Sashiko in Tillamook

In a couple of weeks I will be in Tillamook again teaching at the Latimer Quilt and Textile Center. This time I will give a class on Sashiko – Japanese hand stitching that is a cross between embroidery and quilting. Like quilting, it is a running stitch often stitched through one or more layers of fabric but the stitches are larger and rendered in thicker thread. The prominent stitches coupled with the lack of batting between the layers, place it closer to the realm of embroidery.

Sashiko is considered a rustic ‘folk art’ as opposed to the elegant Japanese silk embroidery that might grace a precious Kimono or silk panel. As a folk art , Indigo fabric with white or off-white thread is traditional. Indigo is easily grown in many climates and is a common natural dye making it accessible and affordable to all. Sometimes you might see a natural color fabric with Indigo thread though these days anything goes and Sashiko thread and fabrics come in many colors.

Sashiko fabric, typically made of cotton (sometimes a blend of cotton and linen), is a looser and coarser weave than domestic quilting cottons making it easier to stitch with the large needles and threads used in the stitchery. You will not usually find it in regular quilt or fabric stores. Two good sources are: One World Fabrics and Shibori Dragon.
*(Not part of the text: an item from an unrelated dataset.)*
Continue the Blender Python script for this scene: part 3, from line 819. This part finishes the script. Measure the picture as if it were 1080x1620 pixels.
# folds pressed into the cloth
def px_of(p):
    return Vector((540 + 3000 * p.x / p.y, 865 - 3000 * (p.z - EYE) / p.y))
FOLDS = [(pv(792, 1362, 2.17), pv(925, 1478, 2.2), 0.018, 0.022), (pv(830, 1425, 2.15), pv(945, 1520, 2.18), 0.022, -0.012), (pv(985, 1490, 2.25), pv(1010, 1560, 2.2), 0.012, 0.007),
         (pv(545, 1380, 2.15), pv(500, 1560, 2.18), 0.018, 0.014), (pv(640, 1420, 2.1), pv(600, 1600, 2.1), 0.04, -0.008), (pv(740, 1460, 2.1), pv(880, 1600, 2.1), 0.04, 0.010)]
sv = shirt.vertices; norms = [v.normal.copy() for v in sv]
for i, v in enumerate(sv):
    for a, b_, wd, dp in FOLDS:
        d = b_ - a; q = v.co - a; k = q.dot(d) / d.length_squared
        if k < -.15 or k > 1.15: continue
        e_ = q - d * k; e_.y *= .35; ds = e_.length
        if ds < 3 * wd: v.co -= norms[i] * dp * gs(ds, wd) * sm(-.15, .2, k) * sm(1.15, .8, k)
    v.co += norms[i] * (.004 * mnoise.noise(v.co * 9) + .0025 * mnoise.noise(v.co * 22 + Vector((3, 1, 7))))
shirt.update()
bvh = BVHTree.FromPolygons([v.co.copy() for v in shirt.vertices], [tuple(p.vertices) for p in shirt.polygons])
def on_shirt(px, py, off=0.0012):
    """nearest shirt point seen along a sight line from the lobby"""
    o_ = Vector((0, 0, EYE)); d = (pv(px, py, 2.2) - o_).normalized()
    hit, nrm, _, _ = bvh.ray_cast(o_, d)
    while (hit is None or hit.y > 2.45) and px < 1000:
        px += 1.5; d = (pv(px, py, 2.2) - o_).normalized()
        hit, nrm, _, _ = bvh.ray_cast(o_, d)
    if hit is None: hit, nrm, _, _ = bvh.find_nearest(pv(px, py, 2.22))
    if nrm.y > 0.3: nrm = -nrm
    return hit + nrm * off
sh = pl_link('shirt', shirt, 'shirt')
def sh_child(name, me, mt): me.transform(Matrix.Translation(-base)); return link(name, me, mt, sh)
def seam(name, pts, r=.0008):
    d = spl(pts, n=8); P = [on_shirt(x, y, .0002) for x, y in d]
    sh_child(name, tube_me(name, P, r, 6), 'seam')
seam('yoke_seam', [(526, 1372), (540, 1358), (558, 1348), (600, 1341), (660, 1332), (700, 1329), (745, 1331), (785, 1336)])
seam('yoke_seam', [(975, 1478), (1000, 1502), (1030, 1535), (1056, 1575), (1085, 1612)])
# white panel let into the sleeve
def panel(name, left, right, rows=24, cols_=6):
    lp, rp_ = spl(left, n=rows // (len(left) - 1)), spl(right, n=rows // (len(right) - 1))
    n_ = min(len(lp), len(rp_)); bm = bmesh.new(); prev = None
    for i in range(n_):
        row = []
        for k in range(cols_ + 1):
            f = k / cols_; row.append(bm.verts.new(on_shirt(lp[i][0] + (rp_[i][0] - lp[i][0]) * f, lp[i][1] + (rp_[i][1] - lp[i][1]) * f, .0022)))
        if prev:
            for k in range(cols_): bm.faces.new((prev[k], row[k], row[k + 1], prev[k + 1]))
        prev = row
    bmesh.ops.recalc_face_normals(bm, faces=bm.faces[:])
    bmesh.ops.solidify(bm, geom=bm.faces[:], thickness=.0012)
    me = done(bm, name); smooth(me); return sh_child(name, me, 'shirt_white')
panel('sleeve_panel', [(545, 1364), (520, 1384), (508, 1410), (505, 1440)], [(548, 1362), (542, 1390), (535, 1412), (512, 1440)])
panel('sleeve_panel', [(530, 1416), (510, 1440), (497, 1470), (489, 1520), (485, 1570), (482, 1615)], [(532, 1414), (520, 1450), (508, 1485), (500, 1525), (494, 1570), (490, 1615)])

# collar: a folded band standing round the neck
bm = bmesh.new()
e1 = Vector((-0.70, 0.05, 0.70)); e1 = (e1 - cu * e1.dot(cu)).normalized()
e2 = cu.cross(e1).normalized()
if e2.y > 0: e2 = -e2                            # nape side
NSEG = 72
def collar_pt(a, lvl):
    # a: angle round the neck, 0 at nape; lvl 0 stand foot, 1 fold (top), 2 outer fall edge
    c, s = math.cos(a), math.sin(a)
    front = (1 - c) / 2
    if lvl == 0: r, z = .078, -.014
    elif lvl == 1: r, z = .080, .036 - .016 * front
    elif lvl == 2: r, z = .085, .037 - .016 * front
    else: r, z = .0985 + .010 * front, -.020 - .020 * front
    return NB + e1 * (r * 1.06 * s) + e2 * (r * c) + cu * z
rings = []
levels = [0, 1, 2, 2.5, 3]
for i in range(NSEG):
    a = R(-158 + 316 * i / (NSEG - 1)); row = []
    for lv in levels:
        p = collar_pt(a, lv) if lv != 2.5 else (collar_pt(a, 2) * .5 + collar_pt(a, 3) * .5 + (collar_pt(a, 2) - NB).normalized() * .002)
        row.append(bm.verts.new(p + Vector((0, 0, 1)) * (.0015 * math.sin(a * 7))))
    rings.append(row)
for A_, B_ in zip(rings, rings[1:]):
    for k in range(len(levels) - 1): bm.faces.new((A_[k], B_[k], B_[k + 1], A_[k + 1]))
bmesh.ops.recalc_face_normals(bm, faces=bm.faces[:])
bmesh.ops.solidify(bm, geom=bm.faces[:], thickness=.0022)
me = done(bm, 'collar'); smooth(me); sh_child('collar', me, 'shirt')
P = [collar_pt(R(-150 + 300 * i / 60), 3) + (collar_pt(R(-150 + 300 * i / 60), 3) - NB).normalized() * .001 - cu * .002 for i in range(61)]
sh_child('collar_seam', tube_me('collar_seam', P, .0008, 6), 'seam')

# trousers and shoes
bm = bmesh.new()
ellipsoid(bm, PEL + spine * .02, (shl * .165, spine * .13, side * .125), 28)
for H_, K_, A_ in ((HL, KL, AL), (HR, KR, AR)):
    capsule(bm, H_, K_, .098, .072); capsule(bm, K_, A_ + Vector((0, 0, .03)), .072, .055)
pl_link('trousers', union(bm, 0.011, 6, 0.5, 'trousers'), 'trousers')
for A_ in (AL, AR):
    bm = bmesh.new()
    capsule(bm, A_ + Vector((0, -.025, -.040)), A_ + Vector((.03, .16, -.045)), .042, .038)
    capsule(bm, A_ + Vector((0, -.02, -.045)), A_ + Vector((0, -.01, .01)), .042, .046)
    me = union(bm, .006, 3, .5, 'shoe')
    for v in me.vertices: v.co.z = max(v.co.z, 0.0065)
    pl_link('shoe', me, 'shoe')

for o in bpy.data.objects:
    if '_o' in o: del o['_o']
One World Fabrics is online only (though local to Portland) while Shibori Dragon sells online but also has a retail store up near Tacoma WA. You will also find an assortment of Sashiko thread and needles at both shops.

Of course, you can stitch Sashiko on any fabric that you can get the needle and thread through hence my samples shown below of Japanese Yarn Dye fabrics. I have also stitched on Linen and denim (though denim is hard to pull the needle through) as well as a variety of domestic cotton fabrics. The thread can also be substituted if you cannot find authentic Sashiko thread. I find Floche (made by DMC) is a very acceptable substitute but I have also used linen thread, wool thread and even Pearl Cotton. Pearl cotton is rejected by many ‘purists’ as it has a distinctly visible twist. Susan Briscoe (author of a number of books on Sashiko) advises against using it. Speaking of Susan Briscoe, of the numerous books she has written on the subject of Japanese quilting my favorite is The Ultimate Sashiko Sourcebook. It lives up to its name as being the ultimate book on that topic.

The Sashiko class is scheduled for Tuesday October 20 from 10-4 at the Latimer Textile Center. The following day (Wednesday) I will be teaching a Thread Painting class there as well, but more on that in a future post.